▸ WHAT YOU NEED TO DO: Everything from the line containing "Model this scene" through the line containing "PI = math.pi" should be repeated exactly, and nothing else from the data.

▸ INPUT:
.....
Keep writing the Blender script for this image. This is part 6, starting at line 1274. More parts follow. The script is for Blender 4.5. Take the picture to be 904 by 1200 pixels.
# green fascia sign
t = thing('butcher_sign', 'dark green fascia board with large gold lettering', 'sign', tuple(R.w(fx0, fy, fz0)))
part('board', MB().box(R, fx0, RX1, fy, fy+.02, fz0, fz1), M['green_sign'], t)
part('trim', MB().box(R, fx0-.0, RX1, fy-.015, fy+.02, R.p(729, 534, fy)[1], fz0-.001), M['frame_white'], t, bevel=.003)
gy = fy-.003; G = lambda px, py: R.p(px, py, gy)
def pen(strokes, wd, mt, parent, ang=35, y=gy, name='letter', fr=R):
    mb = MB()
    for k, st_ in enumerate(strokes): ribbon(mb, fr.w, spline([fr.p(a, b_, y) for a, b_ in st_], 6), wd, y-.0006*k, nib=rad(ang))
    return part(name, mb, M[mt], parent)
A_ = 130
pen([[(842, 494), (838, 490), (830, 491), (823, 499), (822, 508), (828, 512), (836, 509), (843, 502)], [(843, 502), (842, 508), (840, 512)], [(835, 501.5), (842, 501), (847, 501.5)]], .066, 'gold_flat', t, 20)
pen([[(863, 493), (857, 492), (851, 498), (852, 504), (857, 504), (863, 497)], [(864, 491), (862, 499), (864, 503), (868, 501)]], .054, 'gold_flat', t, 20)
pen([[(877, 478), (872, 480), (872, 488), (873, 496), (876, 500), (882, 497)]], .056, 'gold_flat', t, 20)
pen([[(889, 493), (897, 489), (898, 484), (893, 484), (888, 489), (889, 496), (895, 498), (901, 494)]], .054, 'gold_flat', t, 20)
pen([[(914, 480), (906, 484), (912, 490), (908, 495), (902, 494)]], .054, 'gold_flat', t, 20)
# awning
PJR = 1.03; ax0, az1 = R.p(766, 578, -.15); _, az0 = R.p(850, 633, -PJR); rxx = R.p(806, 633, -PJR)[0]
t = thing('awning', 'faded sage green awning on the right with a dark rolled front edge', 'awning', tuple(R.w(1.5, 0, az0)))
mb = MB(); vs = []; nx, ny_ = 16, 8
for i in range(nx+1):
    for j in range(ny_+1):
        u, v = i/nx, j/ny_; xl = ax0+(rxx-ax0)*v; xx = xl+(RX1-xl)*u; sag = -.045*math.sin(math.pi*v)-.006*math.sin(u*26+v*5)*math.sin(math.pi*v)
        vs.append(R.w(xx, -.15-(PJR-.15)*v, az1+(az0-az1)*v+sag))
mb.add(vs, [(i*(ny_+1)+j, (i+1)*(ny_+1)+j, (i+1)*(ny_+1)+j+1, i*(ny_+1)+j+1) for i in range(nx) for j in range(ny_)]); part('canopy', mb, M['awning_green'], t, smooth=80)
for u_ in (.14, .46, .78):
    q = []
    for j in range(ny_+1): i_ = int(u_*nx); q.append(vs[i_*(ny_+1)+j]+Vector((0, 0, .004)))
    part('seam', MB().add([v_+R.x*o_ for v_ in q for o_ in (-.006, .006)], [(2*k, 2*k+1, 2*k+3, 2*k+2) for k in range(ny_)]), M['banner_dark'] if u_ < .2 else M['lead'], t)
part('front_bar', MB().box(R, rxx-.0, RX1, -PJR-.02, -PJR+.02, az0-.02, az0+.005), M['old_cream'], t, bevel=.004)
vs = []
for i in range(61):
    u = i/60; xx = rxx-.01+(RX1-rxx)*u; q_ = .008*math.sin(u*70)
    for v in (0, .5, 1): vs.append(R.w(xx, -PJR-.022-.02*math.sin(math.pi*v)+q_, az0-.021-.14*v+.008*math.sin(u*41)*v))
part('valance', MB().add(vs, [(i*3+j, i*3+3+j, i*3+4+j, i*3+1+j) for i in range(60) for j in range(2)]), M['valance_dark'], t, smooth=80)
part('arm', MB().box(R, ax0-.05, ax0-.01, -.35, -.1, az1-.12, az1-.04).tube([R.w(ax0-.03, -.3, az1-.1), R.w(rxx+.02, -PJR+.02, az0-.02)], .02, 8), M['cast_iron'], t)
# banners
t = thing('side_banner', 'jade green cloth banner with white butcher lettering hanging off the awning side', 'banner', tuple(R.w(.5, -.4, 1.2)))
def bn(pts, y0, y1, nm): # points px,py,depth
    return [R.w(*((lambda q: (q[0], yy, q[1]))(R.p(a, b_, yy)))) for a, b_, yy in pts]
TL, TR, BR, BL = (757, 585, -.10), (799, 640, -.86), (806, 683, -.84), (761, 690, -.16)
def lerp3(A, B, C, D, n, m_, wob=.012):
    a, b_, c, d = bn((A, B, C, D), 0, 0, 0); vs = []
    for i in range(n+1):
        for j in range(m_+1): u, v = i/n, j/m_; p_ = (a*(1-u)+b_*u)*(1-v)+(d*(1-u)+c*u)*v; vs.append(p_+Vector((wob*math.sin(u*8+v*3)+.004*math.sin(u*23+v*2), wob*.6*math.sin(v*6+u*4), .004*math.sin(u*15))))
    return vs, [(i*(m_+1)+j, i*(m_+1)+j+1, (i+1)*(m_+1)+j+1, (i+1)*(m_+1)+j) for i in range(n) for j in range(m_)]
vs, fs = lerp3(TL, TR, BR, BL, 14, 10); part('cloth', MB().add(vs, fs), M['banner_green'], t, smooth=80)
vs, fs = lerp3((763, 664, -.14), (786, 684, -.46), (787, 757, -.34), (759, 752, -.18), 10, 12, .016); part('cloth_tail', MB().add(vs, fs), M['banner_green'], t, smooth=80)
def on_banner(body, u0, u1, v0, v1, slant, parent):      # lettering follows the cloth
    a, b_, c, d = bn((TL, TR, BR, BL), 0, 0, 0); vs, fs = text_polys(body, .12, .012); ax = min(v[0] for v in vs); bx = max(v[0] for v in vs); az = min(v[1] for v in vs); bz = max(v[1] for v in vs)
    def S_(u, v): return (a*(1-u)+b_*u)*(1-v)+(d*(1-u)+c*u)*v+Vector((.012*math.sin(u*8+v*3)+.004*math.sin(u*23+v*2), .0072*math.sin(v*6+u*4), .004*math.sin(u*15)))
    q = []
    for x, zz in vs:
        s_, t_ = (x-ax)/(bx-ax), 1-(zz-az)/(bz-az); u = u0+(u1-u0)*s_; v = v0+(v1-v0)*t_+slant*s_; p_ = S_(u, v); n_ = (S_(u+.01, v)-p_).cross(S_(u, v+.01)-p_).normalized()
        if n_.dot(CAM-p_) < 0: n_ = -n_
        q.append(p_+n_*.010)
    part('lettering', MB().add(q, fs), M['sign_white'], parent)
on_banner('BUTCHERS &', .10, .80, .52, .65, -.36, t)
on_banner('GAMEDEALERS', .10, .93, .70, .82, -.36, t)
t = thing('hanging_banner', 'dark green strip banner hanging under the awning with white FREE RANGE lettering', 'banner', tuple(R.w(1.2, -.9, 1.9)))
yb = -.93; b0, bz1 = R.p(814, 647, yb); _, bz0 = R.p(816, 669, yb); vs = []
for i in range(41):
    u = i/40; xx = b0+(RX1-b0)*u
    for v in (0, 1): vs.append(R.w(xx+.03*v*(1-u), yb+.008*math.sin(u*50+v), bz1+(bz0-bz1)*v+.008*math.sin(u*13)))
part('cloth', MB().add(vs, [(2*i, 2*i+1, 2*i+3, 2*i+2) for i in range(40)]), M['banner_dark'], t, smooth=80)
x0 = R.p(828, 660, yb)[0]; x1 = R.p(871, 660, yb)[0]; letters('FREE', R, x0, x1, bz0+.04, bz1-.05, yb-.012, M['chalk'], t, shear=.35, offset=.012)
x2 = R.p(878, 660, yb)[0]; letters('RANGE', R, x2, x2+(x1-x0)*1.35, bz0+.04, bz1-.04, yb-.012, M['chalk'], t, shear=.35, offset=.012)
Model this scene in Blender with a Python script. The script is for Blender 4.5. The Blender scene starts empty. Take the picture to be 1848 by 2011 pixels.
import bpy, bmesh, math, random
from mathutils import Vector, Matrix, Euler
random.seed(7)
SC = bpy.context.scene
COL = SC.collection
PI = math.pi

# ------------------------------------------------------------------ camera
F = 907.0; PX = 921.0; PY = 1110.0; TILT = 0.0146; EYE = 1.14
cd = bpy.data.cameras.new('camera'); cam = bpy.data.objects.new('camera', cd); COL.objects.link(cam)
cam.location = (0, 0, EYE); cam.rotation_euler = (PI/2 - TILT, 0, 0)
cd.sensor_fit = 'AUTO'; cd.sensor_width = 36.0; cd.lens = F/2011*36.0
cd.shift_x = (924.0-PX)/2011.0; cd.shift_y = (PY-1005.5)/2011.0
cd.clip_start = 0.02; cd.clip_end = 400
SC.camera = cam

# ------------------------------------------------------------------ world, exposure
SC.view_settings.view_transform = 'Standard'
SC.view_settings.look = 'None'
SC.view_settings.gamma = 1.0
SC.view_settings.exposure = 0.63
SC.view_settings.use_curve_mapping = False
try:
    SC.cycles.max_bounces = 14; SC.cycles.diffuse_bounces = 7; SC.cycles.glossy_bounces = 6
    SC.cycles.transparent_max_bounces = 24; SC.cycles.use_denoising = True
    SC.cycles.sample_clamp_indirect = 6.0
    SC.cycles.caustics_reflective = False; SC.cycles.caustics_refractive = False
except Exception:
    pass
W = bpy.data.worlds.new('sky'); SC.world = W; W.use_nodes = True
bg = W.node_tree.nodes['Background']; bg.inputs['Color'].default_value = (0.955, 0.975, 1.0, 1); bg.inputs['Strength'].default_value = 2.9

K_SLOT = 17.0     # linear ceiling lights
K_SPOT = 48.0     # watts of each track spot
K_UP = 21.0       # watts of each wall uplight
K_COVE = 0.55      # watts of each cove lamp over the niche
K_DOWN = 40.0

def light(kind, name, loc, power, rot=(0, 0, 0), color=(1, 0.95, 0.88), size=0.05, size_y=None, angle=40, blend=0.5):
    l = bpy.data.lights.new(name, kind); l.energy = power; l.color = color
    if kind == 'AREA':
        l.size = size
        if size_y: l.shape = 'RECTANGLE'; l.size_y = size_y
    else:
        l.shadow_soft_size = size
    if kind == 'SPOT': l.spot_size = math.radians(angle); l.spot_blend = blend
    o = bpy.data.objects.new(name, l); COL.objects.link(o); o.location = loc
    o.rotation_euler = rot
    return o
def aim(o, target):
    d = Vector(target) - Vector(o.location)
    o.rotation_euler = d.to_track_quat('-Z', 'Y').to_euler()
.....
▸ OUTPUT OF THE TASK:
Model this scene in Blender with a Python script. The script is for Blender 4.5. The Blender scene starts empty. Take the picture to be 1848 by 2011 pixels.
import bpy, bmesh, math, random
from mathutils import Vector, Matrix, Euler
random.seed(7)
SC = bpy.context.scene
COL = SC.collection
PI = math.pi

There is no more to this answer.